If that happens, Jefferies estimates the company’s penetration into Levels 3 and 4 of the ADAS market will rise from zero today to 3% in 2025 and 18% by 2030. Those percentages reflect volumes of 2.7 million units in 2025 and 16.6 million units in 2030. For comparison, global EV sales last year came in at around 6.4 million units. In other words, Luminar’s (and Jefferies’) ramp is aggressive. The analysts note:

[F]irst mover advantage will likely prove key. As such, we are optimistic in LAZR’s positioning given technology capabilities as well as customer & partnership announcements to-date.

In addition to the lidar sensors, Luminar also sells a software stack under the brand name Sentinel, a “white-label” product that automakers can use to put their own stamp on ADAS. This is similar to the use of Alphabet’s sales of Android that smartphone makers can then customize. Jefferies does not think that automakers are going to want to spend what it would take to develop their own software, especially after pouring billions into new assembly lines to put the hardware together.

Luminar is not projecting a profit until 2024. That is also the year that Jefferies is estimating the company’s first positive adjusted EBITDA of $59 million. In 2025, Jefferies estimates adjusted EBITDA of more than five times that total, $322 million. Margins are forecast to rise to 18% in 2024 and 41% in 2025.

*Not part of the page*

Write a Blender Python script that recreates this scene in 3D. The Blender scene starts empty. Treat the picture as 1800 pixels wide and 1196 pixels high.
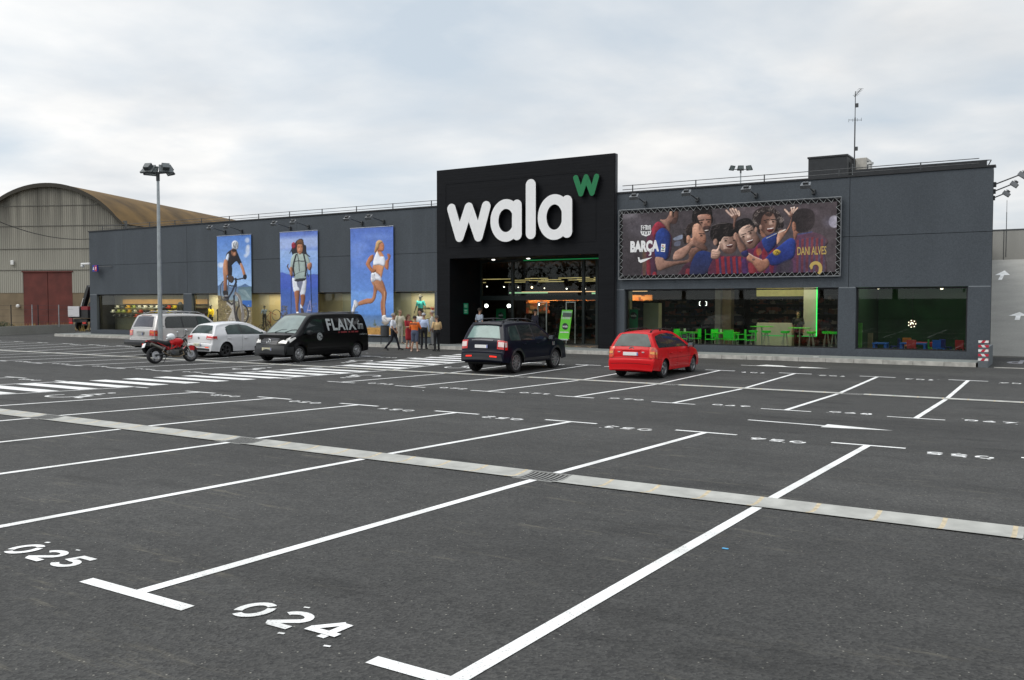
import bpy, bmesh, math, random
import numpy as np
from math import sin, cos, pi, radians, sqrt
from mathutils import Vector, Matrix
random.seed(7); rng = np.random.default_rng(5)
SC = bpy.context.scene
COL = SC.collection

# ---------------------------------------------------------------- camera
# X runs along the shop front (right is +), Y runs towards it, Z is up; metres.
CAMZ = 2.3
FPX, YAW, PITCH = 1562.63, 0.56104, 0.040426
CP = Vector((0, 0, CAMZ))
_f = Vector((-sin(YAW) * cos(PITCH), cos(YAW) * cos(PITCH), -sin(PITCH)))
_r = Vector((cos(YAW), sin(YAW), 0)); _u = _r.cross(_f)
cam = bpy.data.cameras.new('camera'); camo = bpy.data.objects.new('camera', cam); COL.objects.link(camo)
cam.sensor_width = 36; cam.lens = 36 * FPX / 1800; cam.clip_start = 0.1; cam.clip_end = 6000
camo.matrix_world = Matrix(((_r.x, _u.x, -_f.x, 0), (_r.y, _u.y, -_f.y, 0), (_r.z, _u.z, -_f.z, CAMZ), (0, 0, 0, 1)))
SC.camera = camo

# ---------------------------------------------------------------- sky, sun, exposure
SUN_DIR = Vector((-0.42, -0.52, 0.74)).normalized()      # towards the sun
sun_el = math.asin(SUN_DIR.z); sun_az = math.atan2(SUN_DIR.x, SUN_DIR.y)
W = bpy.data.worlds.new('World'); SC.world = W; W.use_nodes = True
nt = W.node_tree; nt.nodes.clear(); N = nt.nodes.new; L = nt.links.new
out = N('ShaderNodeOutputWorld'); bg = N('ShaderNodeBackground'); bg.inputs[1].default_value = 0.10
sky = N('ShaderNodeTexSky'); sky.sky_type = 'NISHITA'; sky.sun_disc = False
sky.sun_elevation = sun_el; sky.sun_rotation = sun_az
tc = N('ShaderNodeTexCoord'); sp = N('ShaderNodeSeparateXYZ'); L(tc.outputs['Generated'], sp.inputs[0])
# cloud layer: project the direction on a flat ceiling so that the clouds flatten towards the horizon
zc = N('ShaderNodeMath'); zc.operation = 'MAXIMUM'; L(sp.outputs[2], zc.inputs[0]); zc.inputs[1].default_value = 0.0
za = N('ShaderNodeMath'); za.operation = 'ADD'; L(zc.outputs[0], za.inputs[0]); za.inputs[1].default_value = 0.16
cx = N('ShaderNodeMath'); cx.operation = 'DIVIDE'; L(sp.outputs[0], cx.inputs[0]); L(za.outputs[0], cx.inputs[1])
cy = N('ShaderNodeMath'); cy.operation = 'DIVIDE'; L(sp.outputs[1], cy.inputs[0]); L(za.outputs[0], cy.inputs[1])
cc = N('ShaderNodeCombineXYZ'); L(cx.outputs[0], cc.inputs[0]); L(cy.outputs[0], cc.inputs[1])
n1 = N('ShaderNodeTexNoise'); n1.inputs['Scale'].default_value = 0.85; n1.inputs['Detail'].default_value = 7; n1.inputs['Roughness'].default_value = 0.52; n1.inputs['Distortion'].default_value = 0.25
L(cc.outputs[0], n1.inputs['Vector'])
n2 = N('ShaderNodeTexNoise'); n2.inputs['Scale'].default_value = 1.9; n2.inputs['Detail'].default_value = 6; n2.inputs['Roughness'].default_value = 0.5
mp = N('ShaderNodeMapping'); mp.inputs['Location'].default_value = (3.7, 1.3, 0); L(cc.outputs[0], mp.inputs[0]); L(mp.outputs[0], n2.inputs['Vector'])
cov = N('ShaderNodeMapRange'); cov.inputs[1].default_value = 0.36; cov.inputs[2].default_value = 0.60; L(n1.outputs[0], cov.inputs[0])
cr = N('ShaderNodeValToRGB'); e = cr.color_ramp.elements
e[0].position = 0.30; e[0].color = (7.1, 7.4, 7.7, 1); e[1].position = 0.66; e[1].color = (10.0, 9.9, 9.7, 1)
L(n2.outputs[0], cr.inputs[0])
blue = N('ShaderNodeMix'); blue.data_type = 'RGBA'; blue.inputs[0].default_value = 0.86
L(sky.outputs[0], blue.inputs[6]); blue.inputs[7].default_value = (6.5, 7.3, 8.05, 1)
mx = N('ShaderNodeMix'); mx.data_type = 'RGBA'; L(cov.outputs[0], mx.inputs[0]); L(blue.outputs[2], mx.inputs[6]); L(cr.outputs[0], mx.inputs[7])
# overcast sky is brighter overhead than near the horizon
br = N('ShaderNodeMapRange'); br.inputs[1].default_value = 0.42; br.inputs[2].default_value = 0.95; br.inputs[3].default_value = 1.0; br.inputs[4].default_value = 1.9
L(sp.outputs[2], br.inputs[0])
ml = N('ShaderNodeVectorMath'); ml.operation = 'SCALE'; L(mx.outputs[2], ml.inputs[0]); L(br.outputs[0], ml.inputs['Scale'])
dd = N('ShaderNodeVectorMath'); dd.operation = 'DOT_PRODUCT'; L(tc.outputs['Generated'], dd.inputs[0]); dd.inputs[1].default_value = (-.85, -.5, 0)
dm = N('ShaderNodeMapRange'); dm.inputs[1].default_value = -1; dm.inputs[2].default_value = 1; dm.inputs[3].default_value = .90; dm.inputs[4].default_value = 1.14; L(dd.outputs['Value'], dm.inputs[0])
m3 = N('ShaderNodeVectorMath'); m3.operation = 'SCALE'; L(ml.outputs[0], m3.inputs[0]); L(dm.outputs[0], m3.inputs['Scale']); L(m3.outputs[0], bg.inputs[0]); L(bg.outputs[0], out.inputs[0])
sl = bpy.data.lights.new('sun', 'SUN'); sl.energy = 1.5; sl.angle = radians(36); sl.color = (1, 0.96, 0.9)
so = bpy.data.objects.new('sun', sl); COL.objects.link(so); so.rotation_euler = SUN_DIR.to_track_quat('Z', 'Y').to_euler()
SC.view_settings.view_transform = 'Standard'; SC.view_settings.look = 'None'; SC.view_settings.gamma = 1
SC.view_settings.use_curve_mapping = False; SC.view_settings.exposure = 0.0
SC.cycles.max_bounces = 6; SC.cycles.transparent_max_bounces = 12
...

The risks to these projections include more competition, uncertain adoption of lidar technology (will Tesla and Musk be proved right?) and key customer risk (Volvo accounted for 64% of 2020 revenue and the company’s top 10 customers that year accounted for 94% of revenue).

Both Ambarella and Luminar shares bounced higher at the opening bell Thursday, but both traded down at noon. Ambarella was down about 1% to $132.01, in a 52-week range of $82.59 to $227.59. Luminar was down about 3%, at $13.10 in a 52-week range of $11.52 to $40.15. The SOX index was down about 3.8%, largely due to weak reports from Intel and Lam Research.